Berlusconi sta parlando da qua­si due ore e mezzo, eppure nessu­no reclama per il pranzo che slitta. Perché era questo che volevano sentirsi dire, prima ancora della do­manda sulla candidatura o meno a Palazzo Chigi. «Perché oggi è un giorno speciale» dice Berlusconi, ricordando gli ultimi vent'anni di impegno del Giornale fuori dal co­ro dei giornaloni cingolati, ma an­che ricordando i primi venti, «con Indro». Così, sfidando i morsi della fame, tanti lettori dal primo nume­ro si fermano a parlare anche dopo l'incontro, apprezzano e applau­dono, per oggi e per ieri. Oreste Ric­ci, di Roma, non ha ancora supera­to l'amarezza per «il tradimento del signore di Montecarlo»; Narcy Sartorelli, bresciana di talento, è ra­pita: «Con tutto quello che gli han­no fatto, è incredibile la forza che ha ancora», altri sono ultrà berlu­sconiani persino per la scelta dei vocaboli di questi più di centocin­quanta minuti di conversazione: «Non ho mai sentito un politico fa­re una scelta migliore di aggettivi e sostantivi», dice un'insegnante in pensione che fa capire che lei lo promuovereb­be subito. Persino un gruppo di turchi si in­trufola e apprezza.
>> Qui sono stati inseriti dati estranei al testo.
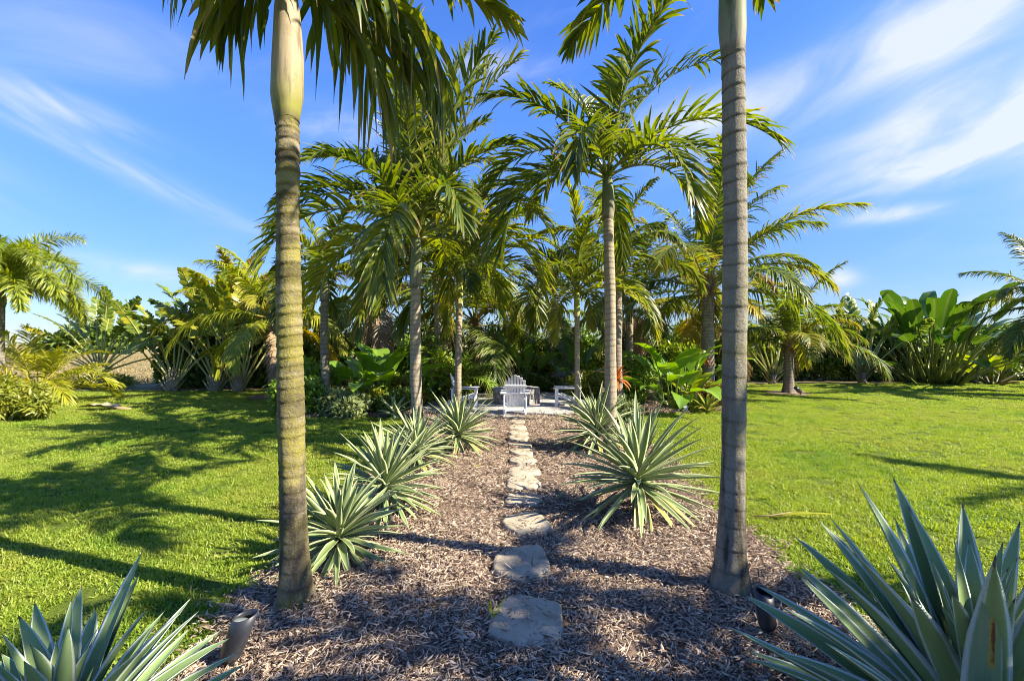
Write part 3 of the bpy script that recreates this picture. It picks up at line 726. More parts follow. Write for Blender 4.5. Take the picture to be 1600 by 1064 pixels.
def big_leaf_plant(name, label, cat, x, y, n, L, W, prof, pet, mat, seed, el=(85, 20), drop=60, spread=.25, ruffle=.05, lobes=0.0, pr=.014, group=None, fold=.2, z0=0.0):
    rg = random.Random(seed); t = thing(name, label, cat, (x, y, 0), group)
    vs = {}
    for i in range(n):
        f = i / (n - 1); a = round((el[0] + (el[1] - el[0]) * f + rg.gauss(0, 4)) / 8) * 8
        v = (a, i % 4)
        if v not in vs:
            mb = MB(); blade(mb, L * rg.uniform(.85, 1.1), W * rg.uniform(.85, 1.1), prof, min(a, 86) - (10 if lobes else 2), max(a - drop * rg.uniform(.7, 1.2), -80), 1.2 if lobes else 1.6, 14, 9, fold, ruffle, pet * rg.uniform(.62, 1.15), pr, rg.random(), seed + i, pa0=min(a + 8, 89), lobes=lobes)
            vs[v] = mb.mesh('broad_leaf', M[mat])
        az = i * GA + rg.gauss(0, .2); rr = spread * math.sqrt(rg.random())
        s = rg.uniform(.8, 1.08)
        link('leaf', vs[v], t, (math.cos(az) * rr, math.sin(az) * rr, z0), (rg.gauss(0, .12), 0, az), (s, s, s))
    return t
big_leaf_plant('giant_bird_of_paradise', 'large banana-like clump of glossy paddle leaves before the right hedge', 'bird of paradise', 16.9, 18.4, 84, 1.5, .52, P_PADDLE, 2.75, 'banana', 501, (90, 20), 60, 1.0, .06, pr=.03)
big_leaf_plant('banana_plant', 'banana-like plant with long leaves reaching right, beside the large clump', 'banana plant', 18.9, 18.0, 16, 1.5, .5, P_PADDLE, 1.0, 'bush_lime', 502, (75, 5), 50, .4, .06, pr=.03)
EAR = 'elephant ear plants in the rear bed'
big_leaf_plant('elephant_ear', 'upright elephant ear with biggest leaves right of the grey shaded palm', 'elephant ear', -3.35, 11.6, 17, .88, .62, P_HEART, 1.30, 'ear', 511, (86, 30), 70, .25, .04, .16, group=EAR)
big_leaf_plant('elephant_ear', 'low dark elephant ear at the left end of the bed', 'elephant ear', -4.3, 12.0, 11, .7, .5, P_HEART, .8, 'ear', 512, (80, 20), 80, .25, .04, .16, group=EAR)
big_leaf_plant('elephant_ear', 'sunlit elephant ear clump in front of the largest coconut palm', 'elephant ear', 4.1, 11.4, 24, .82, .58, P_HEART, 1.15, 'ear', 513, (86, 25), 75, .35, .05, .16, group=EAR)
big_leaf_plant('elephant_ear', 'smaller elephant ear beside the bromeliad by the grey ringed trunk', 'elephant ear', 4.75, 11.9, 10, .66, .45, P_HEART, .75, 'bush_lime', 514, (80, 20), 80, .3, .05, .16, group=EAR)
big_leaf_plant('elephant_ear', 'dark elephant ear behind the heron sculptures', 'elephant ear', 2.0, 14.8, 14, .75, .5, P_HEART, 1.15, 'banana', 515, (82, 25), 75, .4, .05, .16, group=EAR)
big_leaf_plant('banana_plant', 'young banana plant behind the white chair, slanting stalks', 'banana plant', .45, 15.3, 12, 1.3, .38, P_PADDLE, 1.1, 'banana', 516, (84, 40), 55, .3, .05, pr=.025)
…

E lui, il Cav, fa di tutto per meritarsela questa promozione. Anche e soprattutto nel raccon­to di se stesso, travol­gendo Alessandro Sal­lusti di ricordi e aned­doti: «Da bambino an­davo nei mercati vici­no a casa mia il martedì e il sabato, raccoglien­do i fogli di carta gialla che si usava­no allora, li portavo a casa, li bagna­vo nella vasca, poi li asciugavo e li vendevo per accendere le stufe». Il passaggio successivo sono state le fotografie: «Facevo gli album com­pleti dei funerali, poi sono stato promosso ai matrimoni». Lo rac­conta con orgoglio, «perché erano anni in cui la carne non si mangia­va quasi mai. Andavo a fare la spe­sa e bucavo la bottiglia del latte del­la Centrale di Milano, bevendone un po’, e poi allungavo con acqua per non farmene accorgere». Op­pure, «quando andavo a comprare chili di mais e li portavo a casa a pie­di, dando a una vecchietta bisogno­sa i soldi che la mamma mi aveva dato per il tram». Berlusconi, che è Berlusconi in tutto e per tutto, non risparmia nulla sulle sue doti, sen­za modestia: «Ero messo davvero bene, anche a torso nudo». E poi: «All'università inanellavo 110 e lo­de ». Poi capisce che è troppo e cor­regge immediatamente: «Trenta e lode». Mica finita: «Correvo i cento metri in undici secondi e tre».E infi­ne: «Quando cantavo a Parigi con lo pseudonimo di Dani Daniel, Le Figaro scrisse che davo particolare espressione alle parole delle can­zoni ». Ovviamente, il fatto di esse­re a bordo di una nave, lo stuzzica: «Mi imbarcavo d'estate, per porta­re a casa qualche soldo, sulle navi Costa e Grandi Viaggi. Di mattina facevo i giochi sul ponte, di pome­riggio­la guida turistica anche in cit­tà che non avevo mai visitato in vita mia, ma su cui mi preparavo sui li­bri; di sera prima cantavo nell'or­chestra jazz, poi di notte, da solista voce e chitarra, sempre Dani Da­niel. Dopo le tre, invece...».

E c'era anche Fedele Confalonieri: «Mi li­cenziò dall'orchestra perché dice­va che passavo tutto il tempo a bal­lare con le ragazze. Ma non capiva che era la fortuna dell'orchestra, perché poi quando dedicavo una canzone “alla signora in sala”, al­meno in trenta pensavano che fos­se per loro...». Una volta tornati a terra, l'orche­stra chiuse, «Fedele per trovare un altro lavoro dovette andare in Liba­no » e Silvio si dedicò alle costruzio­ni con tutti i soldi della liquidazio­ne del papà, e come segretaria la fi­glia del portiere che scriveva «à tele­fonato», con l'accento. E anche qui non mancano aneddoti, da quan­do Ber­lusconi che stava tinteggian­do una palazzina a torso nudo si im­battè in clienti e si cambiò istanta­neamente con giacca e cravatta spacciandosi per il cugino dell'im­bianchino, a quando, per vendere case, ingaggiò tutti i parenti chie­dendo loro di fingersi interessati ai palazzi, per far colpo sui potenziali clienti. «Finché una cugina si mise a salutare e baciare tutti gli altri, scoprendo il gioco».

Brandelli di vi­ta, più politici della politica.